I think when most people say you should "live in the moment" they are actually espousing moving that direction on the spectrum, which can be beneficial, even if reaching the end of the spectrum likely isn't. The point of all this is that being more mindful of your surroundings and living in the moment is probably useful most the time, until it isn't, because you've gone too far, where too far depends on the location, company, and circumstances, so there's no real "correct" answer.

The reason I even broached this is because it was already alluded to in this exact same thread, with:

I think it's a question of balance. I was too far on the side of not living in the moment, and spending lots of time on what-if scenarios. I think that I might have veered too far to the other extreme now, and my capacity for empathy is suffering a little.

I can relate to that in some respects, even if only for aspects of my personality. In letting go of always being too overly concerned with exactly how I was perceived and interpreted when I was you to being able to let some of that go later in life, I noticed times where my not making sure to explain myself in extra detail probably left people thinking I was dismissive of their concerns (and there are probably plenty of times where I don't realize I was dismissive of their concerns, and I'm willing to bet that's more often now than in the past).



If it is 10AM and I need to plan for my meeting at 3PM, and I need to consider the needs of the person I am going to meet - all of these details exist in my mind "in the moment". I can use those stimuli in the moment to plan out everything I need, in the moment. Even though I plan something in the future, I move those plans in my mind which exist there as a moment, as images or words or etc.

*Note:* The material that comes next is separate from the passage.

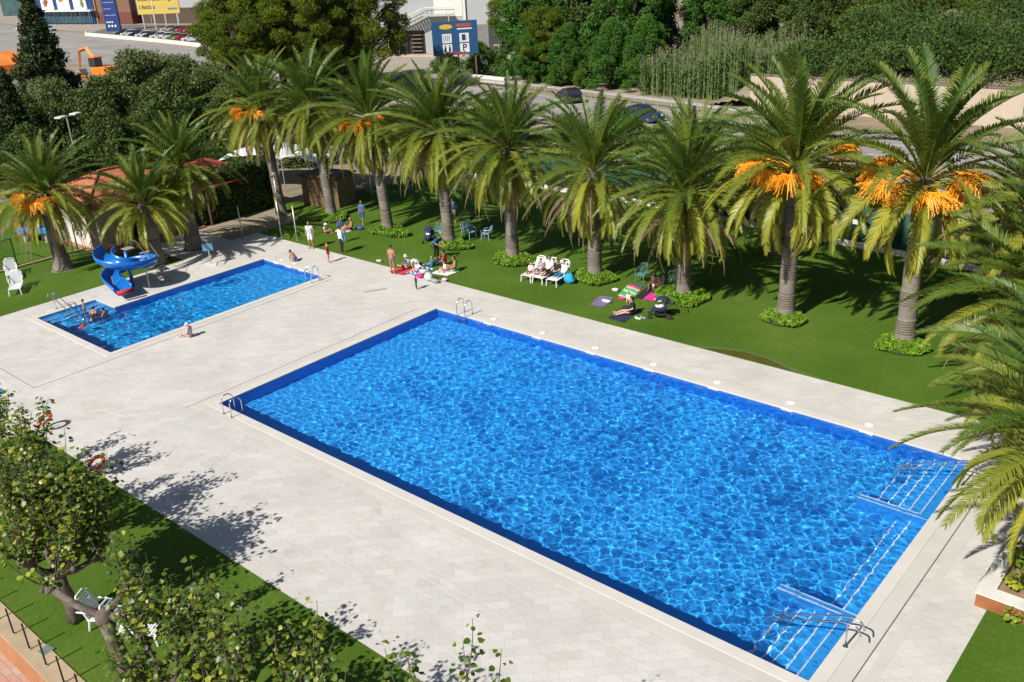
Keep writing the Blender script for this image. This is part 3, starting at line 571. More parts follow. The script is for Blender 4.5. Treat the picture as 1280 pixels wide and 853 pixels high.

Once you start practicing mindfulness or meditation, you very easily see these distinctions. Yes, there is a way to use those concepts in a literal sense in which "in the moment" would mean that you can never consider anything else than your immediate surroundings. However most spiritual teachings or meditation retreats or people who say that this thing has helped them in their life, mean it in a more practical way.

Perhaps "being in the moment" is not the best phrase to really explain what they mean here and there is a lot of space for confusion and misunderstanding. But it is just the phrase that they usually use.